Sony’s PlayMemories app is a must-download. Its compatible with any smart device and allows you to remotely control the camera as if using an actual remote control. Users can also download images taken by the camera straight to a smart device for easy sharing online.

We’ve already seen that the continuous drive speed is not as good as it could be. But it’s certainly not terrible, either. 10 frames per second are still great for sports photography. The camera can also buffer up to 177 RAW images at a time, keeping them stored while the processor works to write them onto the memory card. This is still a great action camera, especially using Sony’s excellent AF system.

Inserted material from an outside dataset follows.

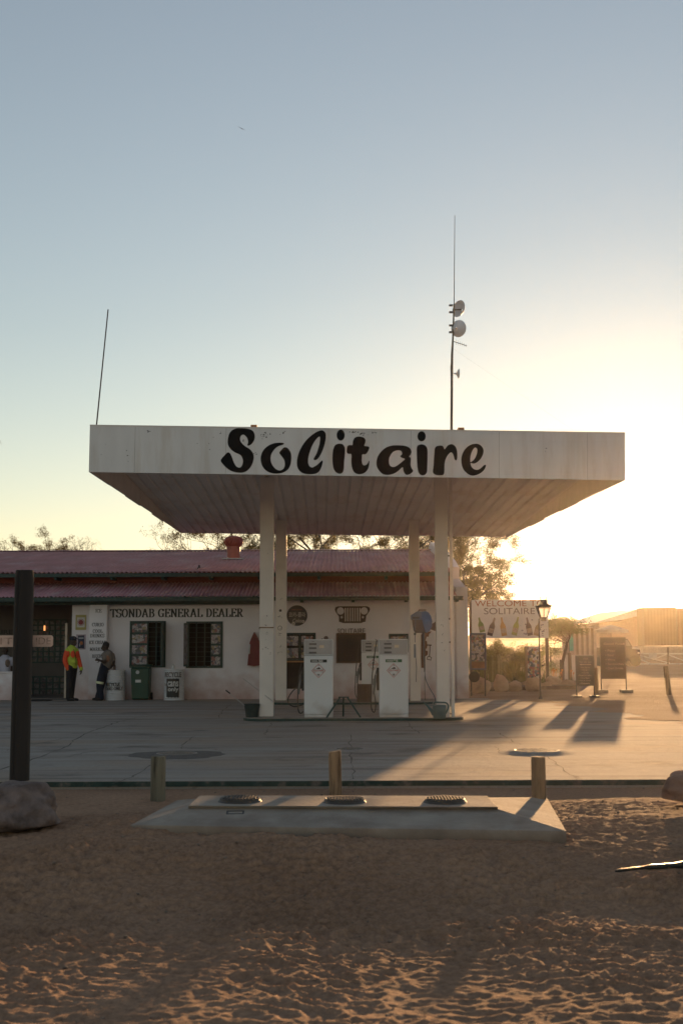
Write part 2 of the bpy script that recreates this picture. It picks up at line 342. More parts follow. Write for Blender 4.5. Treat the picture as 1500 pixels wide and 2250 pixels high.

The Sony A7III is without a doubt one of the most competitive mirrorless cameras on the market right now. It combines a suite is excellent and innovative features with the ones we already love from the other Alpha series cameras. The A7 line is the middle of the road series and provides the best balance of photography and videography options. The A7S series caters to videographers and low-light photographers while the A7R series is for high-resolution photographers.

The price is not in the beginner’s budget nor are the features. This is a lot of cameras to get used to even if you’re a professional but it’s definitely worth the trouble. For $1999.99 this full frame powerhouse will absolutely make incredible images!